One of the best pieces of advice I’ve heard for people who are going to solicit donations is this: Instead of thinking of it as “asking for a donation,” flip your mindset to “offering an opportunity to learn more and give to an amazing cause.”

When making phone calls, be warm and personable but get to the point and be considerate: “Jackie, I’m calling because of this opportunity I’m excited about and am personally involved in. Can we have coffee so I can tell you about what I’m doing for the American Heart Association? I’d love to have you be part of it!” If they have time to meet, they will. Face-to-face is always the best way to solicit. If they don’t have time, ask them right then and there on the phone and for a specific amount.


Here are four other keys to being successful:

1. Don’t solicit for a cause unless you have a passion for it or a personal relationship with it. You must be sincere when you ask for donations.

2. When you take on fundraising, be open and realistic about what you think you can do – don’t bite off more than you can chew.

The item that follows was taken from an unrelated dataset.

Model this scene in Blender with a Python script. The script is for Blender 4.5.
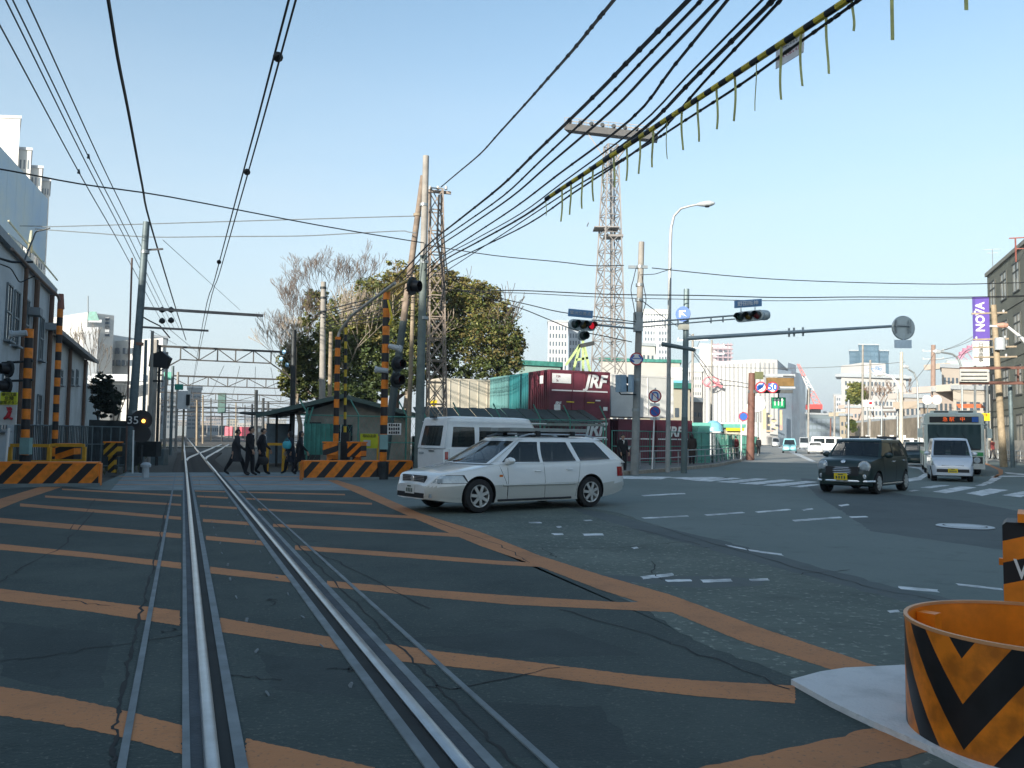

That is respectful of you and the development team at the non-profit.

3. Thank the donor verbally when they make the donation. Thank them again when they send in the actual donation (ask the non-profit to notify you). Yes, the non-profit will thank them but, as the solicitor, you should, too.

4. Help the organization by getting complete contact information for their records, future solicitations, or invitations to events. Be careful to note how people wish to be addressed or acknowledged: Is it Mr. and Mrs. John Doe, or Mr. John Doe and Ms. Amy Buck?